Venafi has agreed to purchase open source machine identity software provider Jetstack to better assist enterprises using Kubernetes for mission-critical infrastructure.
The Salt Lake City, Utah-based cybersecurity vendor said it has been working closely with London-based Jetstack for the past two years to accelerate the speed of innovation for machine identity protection in Kubernetes, multi-cloud, service mesh and microservices ecosystems. The two companies share a vision for how to deliver machine identity protection to developers in cloud native infrastructure, Venafi said.
“This acquisition brings together two leaders who are already working together to accelerate the development process while simultaneously securing applications against attack, and there’s a lot more to do,” Venafi CEO Jeff Hudson said in a statement. “Our mutual customers are urgently asking for more help to solve this problem because they know that speed wins, as long as you don’t crash.”
[Related: VMware To Acquire Kubernetes Security Startup Octarine]
Terms of the deal weren’t disclosed, and Venafi executives weren’t immediately available for additional comment.
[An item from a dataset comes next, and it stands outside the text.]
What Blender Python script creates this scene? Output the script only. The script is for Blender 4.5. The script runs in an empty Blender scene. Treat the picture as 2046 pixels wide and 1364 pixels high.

Jetstack was founded in 2015, employs 25 people, and hasn’t raised any outside funding, according to LinkedIn and Crunchbase.
“Our team is thrilled to join Venafi so we can accelerate our plans to bring machine identity protection to the cloud native stack, grow the community and contribute to a wider range of projects across the ecosystem,” Jetstack Co-Founder and CTO Matt Bates said in a statement.
Jetstack’s most popular open source software is cert-manager, which allows developers to quickly create, connect and consume certificates with Kubernetes and cloud-native tools, Venafi said. It is used by many of the largest banks, retailers, airlines and media companies to power some of the world’s most popular consumer web and mobile applications, according to Venafi.
Leveraging real-life, operational experience, Jetstack has fostered the cert-manager open source community, which Venafi said has hundreds of code contributions and millions of downloads. This fuses well with Venafi’s offerings, which protect TLS, SSH and code signing machine identities for the largest, most security-conscious organizations and government agencies in the world, according to Venafi.
“Nowadays, business success depends on how quickly you can respond to the market,” Jetstack Co-Founder and CEO Matt Barker said in a statement. “However, putting speed before security is risky. By joining Venafi, Jetstack will give our customers a chance to build fast while acting securely.”
Venafi has supported Jetstack will funding to help develop features of cert-manager while still being extremely respectful of the open source nature of the work Jetstack was doing, Barker wrote in a blog post. Venafi’s established position in the security space and grassroots connection to developers on the ground makes them a strong fit for Jetstack, according to Barker.
Jetstack will operate as a separate division within Venafi, working with engineers to understand how to build and deliver software quickly and securely with cloud native tools, according to Barker. The company’s open source projects will remain open, and Barker said Jetstack’s commitment to the open source community will be strengthened with further investment from Venafi.
“The combination of speed and security creates an interesting dilemma,” Barker wrote in the blog post. “How do you build software quick enough to compete without the risk of being exploited? This is the challenge that Jetstack and Venafi will solve.”
Venafi found Jetstack cert-manager early in the project almost two years ago, and the two companies have been working together ever since with Venafi’s Development Fund sponsorship and support, Bates wrote in a blog post. The two companies have collaborated on cert-manager features such as private key rotation, OpenShift support and experimental work to support the beta Kubernetes CSR API in 1.18.
Under Venafi, Bates said Jetstack will grow its field and product engineering teams and contribute more to the open source community. The engineering and support resources will be allocated both to the cert-manager project itself as well as projects across the ecosystem on open source and open standards, according to Bates.
“I’ve no doubt that the team we’re so proud of will continue to be adaptable and will be as hard working and passionate as ever operating in this new normal,” Bates wrote in his blog post.